Magic Bean 3m 632
The views of this article are the perspective of the author and may not be reflective of Confessions of the Professions.
When you work a job that requires you to get a forklifting license you definitely need to know some of the regulations and rules before you can get approved. There’s a ton of general information regarding how high to stack product, how to drive the forklift, how to use racking properly and more, just so that OSHA doesn’t come and ruin your day. Knowing all this information can make the job so much easier but the fact is, not all places pay attention to those rules and one lowly yard worker isn’t going to be able to change the way a business runs without getting OSHA down there, which will probably mean massive fines and a potential closure for any small business. Where I worked, I knew OSHA could easily shut down this small hardware store. We barely had a lumberyard but what we had of one was insanely unsafe and unsanitary.
That said, it was also one of the best jobs I have had in a while. I learned a lot there. I had never been a huge carpenter guy, I’d never driven a forklift, and I’d never really done any kind of heavy lifting. Being introduced into this world was great but the fact is I wasn’t prepared and neither were my coworkers. We were all under 25 and running this yard by ourselves, hardly any management came outside but when they did they wanted things done and with no excuses. This lead to an unsafe amount of things being stacked up by fences, unreliable racking is being used to store items, lots of mistakes and unsafe forklifting. I learned a lot thanks to the freedom we had but it wasn’t the best way to run a store, that’s for sure.

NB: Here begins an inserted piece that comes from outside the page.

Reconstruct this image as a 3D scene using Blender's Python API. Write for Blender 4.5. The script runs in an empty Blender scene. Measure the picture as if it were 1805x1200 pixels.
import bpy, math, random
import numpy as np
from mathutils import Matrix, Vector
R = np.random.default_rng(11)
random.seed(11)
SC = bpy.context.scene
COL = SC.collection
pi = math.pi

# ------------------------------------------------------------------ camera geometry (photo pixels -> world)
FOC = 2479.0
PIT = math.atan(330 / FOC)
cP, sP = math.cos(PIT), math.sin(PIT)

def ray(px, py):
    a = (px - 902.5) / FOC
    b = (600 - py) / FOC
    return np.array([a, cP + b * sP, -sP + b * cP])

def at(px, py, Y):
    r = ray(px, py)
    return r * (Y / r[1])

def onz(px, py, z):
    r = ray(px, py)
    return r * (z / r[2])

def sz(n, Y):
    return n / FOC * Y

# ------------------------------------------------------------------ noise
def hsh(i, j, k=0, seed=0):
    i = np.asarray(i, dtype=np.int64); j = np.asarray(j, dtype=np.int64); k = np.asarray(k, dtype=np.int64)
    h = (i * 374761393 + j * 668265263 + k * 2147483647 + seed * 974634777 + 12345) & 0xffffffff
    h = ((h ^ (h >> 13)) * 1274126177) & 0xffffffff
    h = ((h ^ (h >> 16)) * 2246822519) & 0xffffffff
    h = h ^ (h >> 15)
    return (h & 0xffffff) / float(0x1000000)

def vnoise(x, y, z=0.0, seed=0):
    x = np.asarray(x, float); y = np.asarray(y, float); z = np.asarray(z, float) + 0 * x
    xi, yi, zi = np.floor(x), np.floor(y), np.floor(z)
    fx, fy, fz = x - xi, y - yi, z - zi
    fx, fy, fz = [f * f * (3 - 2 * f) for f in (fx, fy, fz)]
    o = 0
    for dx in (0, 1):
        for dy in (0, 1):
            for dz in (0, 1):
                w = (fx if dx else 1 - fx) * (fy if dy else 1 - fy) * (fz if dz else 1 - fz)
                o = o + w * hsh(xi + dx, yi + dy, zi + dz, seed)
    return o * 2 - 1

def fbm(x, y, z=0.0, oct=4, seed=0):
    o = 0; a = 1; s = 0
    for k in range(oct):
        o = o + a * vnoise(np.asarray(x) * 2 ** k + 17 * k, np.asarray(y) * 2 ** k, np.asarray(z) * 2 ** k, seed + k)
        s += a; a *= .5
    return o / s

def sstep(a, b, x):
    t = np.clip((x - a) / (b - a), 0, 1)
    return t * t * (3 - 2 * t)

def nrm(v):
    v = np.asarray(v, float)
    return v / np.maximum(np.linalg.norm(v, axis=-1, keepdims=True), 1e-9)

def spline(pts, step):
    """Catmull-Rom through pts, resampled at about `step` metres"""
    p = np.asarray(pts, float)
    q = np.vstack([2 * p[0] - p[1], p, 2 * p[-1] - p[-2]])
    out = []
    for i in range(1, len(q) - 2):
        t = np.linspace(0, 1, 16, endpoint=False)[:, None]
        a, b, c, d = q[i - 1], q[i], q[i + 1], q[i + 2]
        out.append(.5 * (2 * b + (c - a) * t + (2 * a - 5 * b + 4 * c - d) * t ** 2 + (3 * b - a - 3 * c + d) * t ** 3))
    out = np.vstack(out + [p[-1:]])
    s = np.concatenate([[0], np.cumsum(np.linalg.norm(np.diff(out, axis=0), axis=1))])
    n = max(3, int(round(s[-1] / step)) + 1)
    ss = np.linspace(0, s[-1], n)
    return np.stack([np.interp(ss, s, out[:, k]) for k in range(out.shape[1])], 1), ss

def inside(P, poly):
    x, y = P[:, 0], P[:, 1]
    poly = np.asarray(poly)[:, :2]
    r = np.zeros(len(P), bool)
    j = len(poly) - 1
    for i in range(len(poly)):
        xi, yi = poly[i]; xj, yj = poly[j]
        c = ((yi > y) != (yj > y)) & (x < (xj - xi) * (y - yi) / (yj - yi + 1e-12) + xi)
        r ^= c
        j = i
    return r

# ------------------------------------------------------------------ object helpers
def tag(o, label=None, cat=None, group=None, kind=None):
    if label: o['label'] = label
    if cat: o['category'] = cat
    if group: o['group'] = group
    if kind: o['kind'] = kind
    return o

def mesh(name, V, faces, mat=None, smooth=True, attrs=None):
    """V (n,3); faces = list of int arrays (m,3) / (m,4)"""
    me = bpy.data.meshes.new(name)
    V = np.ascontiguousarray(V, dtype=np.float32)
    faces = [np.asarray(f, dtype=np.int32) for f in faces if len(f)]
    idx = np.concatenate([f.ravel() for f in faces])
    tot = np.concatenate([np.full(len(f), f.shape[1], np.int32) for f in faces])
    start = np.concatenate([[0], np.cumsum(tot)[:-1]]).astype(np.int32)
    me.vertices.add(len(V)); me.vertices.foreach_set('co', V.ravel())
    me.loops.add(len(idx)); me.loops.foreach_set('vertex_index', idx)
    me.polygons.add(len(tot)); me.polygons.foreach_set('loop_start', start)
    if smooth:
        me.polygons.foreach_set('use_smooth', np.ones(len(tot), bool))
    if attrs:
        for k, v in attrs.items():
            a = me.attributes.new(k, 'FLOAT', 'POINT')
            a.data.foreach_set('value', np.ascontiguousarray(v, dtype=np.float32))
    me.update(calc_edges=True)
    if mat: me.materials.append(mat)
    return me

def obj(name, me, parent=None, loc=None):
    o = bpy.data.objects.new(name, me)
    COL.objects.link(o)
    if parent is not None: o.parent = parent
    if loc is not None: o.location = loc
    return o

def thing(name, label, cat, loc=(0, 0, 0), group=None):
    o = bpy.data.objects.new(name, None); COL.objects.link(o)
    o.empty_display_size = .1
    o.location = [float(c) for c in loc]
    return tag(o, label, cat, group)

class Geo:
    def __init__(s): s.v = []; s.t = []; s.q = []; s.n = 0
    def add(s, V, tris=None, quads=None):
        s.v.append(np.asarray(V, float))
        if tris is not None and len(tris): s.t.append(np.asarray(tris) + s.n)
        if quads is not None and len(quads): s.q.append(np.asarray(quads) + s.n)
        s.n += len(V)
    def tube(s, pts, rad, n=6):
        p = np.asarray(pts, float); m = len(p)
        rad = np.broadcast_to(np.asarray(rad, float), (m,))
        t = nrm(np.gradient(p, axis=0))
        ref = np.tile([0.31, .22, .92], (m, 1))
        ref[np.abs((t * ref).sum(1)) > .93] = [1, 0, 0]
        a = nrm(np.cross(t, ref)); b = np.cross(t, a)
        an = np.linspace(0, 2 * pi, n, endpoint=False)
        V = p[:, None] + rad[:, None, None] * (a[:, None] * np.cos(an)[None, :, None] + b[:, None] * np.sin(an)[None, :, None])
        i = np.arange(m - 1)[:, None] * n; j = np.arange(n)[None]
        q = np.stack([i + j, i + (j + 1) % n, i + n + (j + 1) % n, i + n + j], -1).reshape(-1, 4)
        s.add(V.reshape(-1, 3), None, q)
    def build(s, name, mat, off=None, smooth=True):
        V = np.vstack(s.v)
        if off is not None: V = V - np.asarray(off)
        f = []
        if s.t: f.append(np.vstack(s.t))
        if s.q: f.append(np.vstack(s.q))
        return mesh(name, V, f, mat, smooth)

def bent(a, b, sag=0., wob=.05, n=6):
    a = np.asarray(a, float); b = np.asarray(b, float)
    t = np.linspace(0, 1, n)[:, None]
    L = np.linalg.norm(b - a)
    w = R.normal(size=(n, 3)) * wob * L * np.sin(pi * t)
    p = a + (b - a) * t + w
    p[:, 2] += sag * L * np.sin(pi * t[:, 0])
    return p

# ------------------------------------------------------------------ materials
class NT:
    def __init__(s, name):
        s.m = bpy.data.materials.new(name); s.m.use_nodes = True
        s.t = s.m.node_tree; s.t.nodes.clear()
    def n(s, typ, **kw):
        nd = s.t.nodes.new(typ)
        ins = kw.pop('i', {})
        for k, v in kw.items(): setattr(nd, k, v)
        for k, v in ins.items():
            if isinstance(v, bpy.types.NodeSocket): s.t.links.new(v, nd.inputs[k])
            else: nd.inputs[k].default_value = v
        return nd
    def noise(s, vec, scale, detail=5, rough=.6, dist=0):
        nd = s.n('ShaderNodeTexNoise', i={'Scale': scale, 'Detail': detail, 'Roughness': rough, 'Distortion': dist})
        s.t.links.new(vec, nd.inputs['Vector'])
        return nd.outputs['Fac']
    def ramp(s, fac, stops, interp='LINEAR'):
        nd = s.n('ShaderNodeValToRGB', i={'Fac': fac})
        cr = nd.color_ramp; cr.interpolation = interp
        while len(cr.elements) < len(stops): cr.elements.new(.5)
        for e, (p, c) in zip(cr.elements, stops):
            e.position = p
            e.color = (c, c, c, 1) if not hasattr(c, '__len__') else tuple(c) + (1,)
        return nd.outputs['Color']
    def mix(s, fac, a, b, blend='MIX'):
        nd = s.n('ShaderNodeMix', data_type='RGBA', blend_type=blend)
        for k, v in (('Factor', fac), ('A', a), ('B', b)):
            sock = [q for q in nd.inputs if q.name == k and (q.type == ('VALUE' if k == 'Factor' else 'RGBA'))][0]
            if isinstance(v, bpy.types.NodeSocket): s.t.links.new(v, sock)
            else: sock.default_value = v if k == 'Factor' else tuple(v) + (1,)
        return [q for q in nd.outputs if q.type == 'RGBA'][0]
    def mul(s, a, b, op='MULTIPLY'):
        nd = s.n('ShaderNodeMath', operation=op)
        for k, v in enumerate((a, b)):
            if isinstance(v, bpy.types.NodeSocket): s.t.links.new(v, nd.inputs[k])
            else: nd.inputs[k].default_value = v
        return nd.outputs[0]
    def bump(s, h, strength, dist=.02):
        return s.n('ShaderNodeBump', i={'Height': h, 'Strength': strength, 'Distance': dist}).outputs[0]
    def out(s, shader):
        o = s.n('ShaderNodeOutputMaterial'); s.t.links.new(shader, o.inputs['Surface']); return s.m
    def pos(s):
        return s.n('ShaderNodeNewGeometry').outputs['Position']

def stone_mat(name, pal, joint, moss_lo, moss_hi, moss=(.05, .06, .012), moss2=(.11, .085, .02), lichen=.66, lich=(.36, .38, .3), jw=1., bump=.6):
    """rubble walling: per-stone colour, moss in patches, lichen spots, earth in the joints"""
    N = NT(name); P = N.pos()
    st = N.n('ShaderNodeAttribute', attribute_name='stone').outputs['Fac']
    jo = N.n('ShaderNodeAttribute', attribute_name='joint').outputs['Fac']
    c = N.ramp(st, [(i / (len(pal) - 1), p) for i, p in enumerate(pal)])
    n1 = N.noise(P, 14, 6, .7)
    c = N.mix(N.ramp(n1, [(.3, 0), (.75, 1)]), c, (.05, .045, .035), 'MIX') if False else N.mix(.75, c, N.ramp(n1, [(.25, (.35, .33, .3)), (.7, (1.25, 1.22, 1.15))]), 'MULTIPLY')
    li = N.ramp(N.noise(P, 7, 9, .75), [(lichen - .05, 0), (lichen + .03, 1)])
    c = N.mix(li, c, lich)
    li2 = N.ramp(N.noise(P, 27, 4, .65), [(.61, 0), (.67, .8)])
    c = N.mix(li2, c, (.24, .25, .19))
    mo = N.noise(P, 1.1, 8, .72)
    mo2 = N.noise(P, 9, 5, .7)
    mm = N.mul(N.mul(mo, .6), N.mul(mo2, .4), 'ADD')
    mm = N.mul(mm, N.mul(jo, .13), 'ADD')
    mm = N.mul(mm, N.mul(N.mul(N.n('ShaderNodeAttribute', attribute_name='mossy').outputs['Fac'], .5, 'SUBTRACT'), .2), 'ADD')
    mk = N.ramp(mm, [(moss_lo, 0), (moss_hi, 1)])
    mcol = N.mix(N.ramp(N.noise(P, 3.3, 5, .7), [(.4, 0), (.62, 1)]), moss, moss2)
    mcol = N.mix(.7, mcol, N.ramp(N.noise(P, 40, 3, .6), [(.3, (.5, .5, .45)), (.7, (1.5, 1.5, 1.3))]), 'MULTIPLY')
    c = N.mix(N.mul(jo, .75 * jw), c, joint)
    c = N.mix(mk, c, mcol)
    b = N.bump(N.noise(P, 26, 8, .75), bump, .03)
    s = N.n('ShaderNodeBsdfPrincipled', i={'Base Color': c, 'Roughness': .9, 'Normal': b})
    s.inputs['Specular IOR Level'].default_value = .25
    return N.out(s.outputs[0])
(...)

The story I am confessing here today comes from just one day out at that job. We used to store these large stacks of peat moss, 4 cubic feet each bag, and we would stack a pallet about 15 feet tall and have it sitting next to the fence. Of course, behind it was some flagstone because we didn’t have space anywhere else.
One day, a coworker of mine had me drive a stack of peat moss over and push the three pallets in a column up against the fence to make room. I started to push with the forks and it felt like I had hit the fence, my coworker assured me that I had room to go further. I put the gas on and pressed the forks harder and all of a sudden the peat moss tumbled over the flagstone, ripping the bags apart and knocking them into the small creek behind the fence. IF that wasn’t enough, the weight of the many bags of peat moss knocked the pallet of flagstone over, sending many of them into the small lake area as well.
My coworker and I ran down to the small creek area and looked at the mess. We knew that we had to tell someone if we were going to clean it up but instead of taking the fall we just didn’t mention it. I thought that for sure someone would notice that much product missing but nope. I worked there for quite a while longer and it was never even brought up. Of course, we had to correct inventory but we had yellow slips to make corrections and I just made them, entered them in the computer and no one ever said a word.
It’s incredible how much these yard and warehouse jobs let people get away with when they are privately owned. I’ll never forget seeing those piles of stone and bags of peat moss go flying over the barbed wire fence as I sat in the forklift helplessly.